The Dying Word
- Gina D'Andrea-Penna
- Jan 5, 2022
- 2 min read
Language is dying: the art of communication and writing has plummeted in today’s society and culture. In an era dominated by distraction, attention spans grow progressively shorter as technology advances. Newspapers, books, and magazines have been replaced by memes and reels; few have the patience to even read a lengthy caption. We are perennially bored yet scared of ennui, seeking momentary visual and auditory stimulation to evade the abyss of silence. Even seemingly academic arenas, such as the sciences, have devalued the written word. An aesthetic appreciation for the construction of sentences - the beauty of mindfully flowing prose - has been dismissed in favor of the utmost brevity.
Our attitude toward language reflects a more general trend in today’s world: an obsession with materialism and productivity. Ends have taken priority over means. Slow, deliberate thought and a relish for raw experience - irrespective of any ultimate aim - has lost its allure. We have forgotten the primary importance of life, the importance of presence in the moment; an importance which needs no superordinate ambition and cannot be quantified. When we chronically prioritize that which can be itemized, monetized, and rationalized, we lose sight of the inexplicable and miraculous nature of existence itself. In a sense, we attempt to transcend life, grasping for a world of abstraction that denies the inherently concrete atoms from which it derives.

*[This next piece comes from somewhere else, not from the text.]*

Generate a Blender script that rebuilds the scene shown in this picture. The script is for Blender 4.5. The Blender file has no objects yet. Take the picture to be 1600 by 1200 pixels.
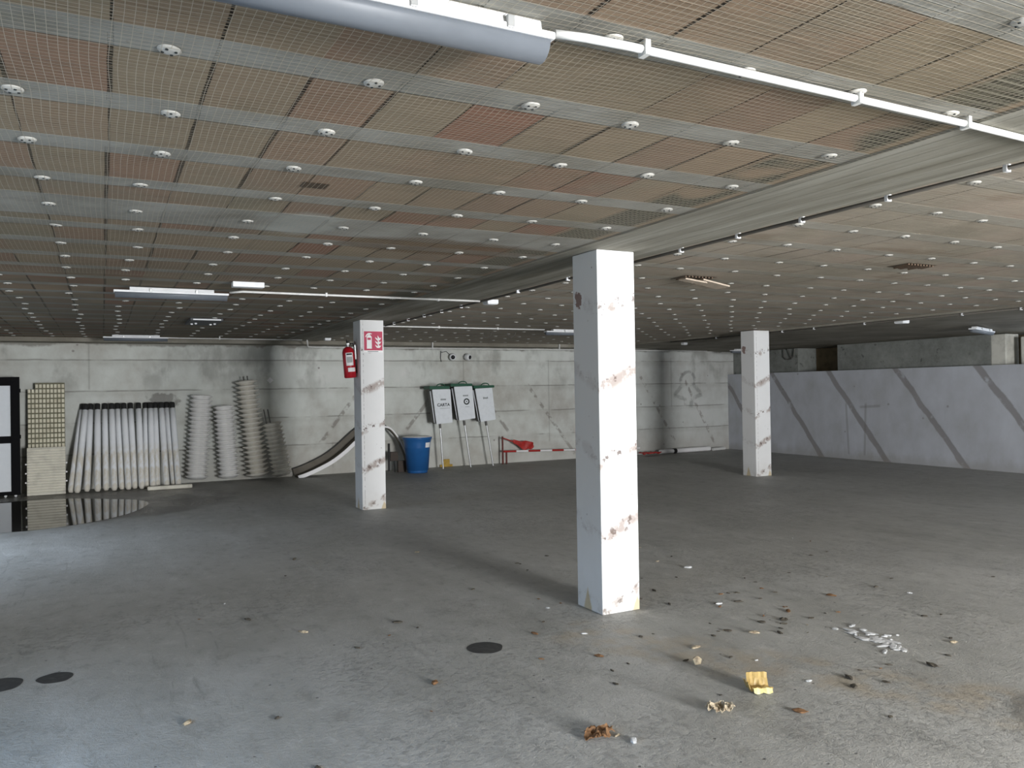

Debasement of the spoken word trails ever so slightly behind that of the written word. We have learned to speak without thinking - without considering the impact of our speech on others, without questioning whether we truly mean what we say. Formalities, greetings, goodbyes - we have habituated to saying that which is expected rather than that which is felt. Empty promises are the norm. And if we cannot believe what one says, what or whom can we trust? Conversations occur in the absence of genuine communication; superficialities never penetrate to connect parties at an emotional level.
Many argue that language distinguishes humans from all other species. It has been a powerful tool, enabling exchange of information - whether intellectual or affective, informational or social. Language has molded human thought and perception, created worlds within worlds, and sustained bridges between individuals. Our attitude toward and use of language strongly reflect the pulse of society; and I fear that we are currently regressing toward a flatline.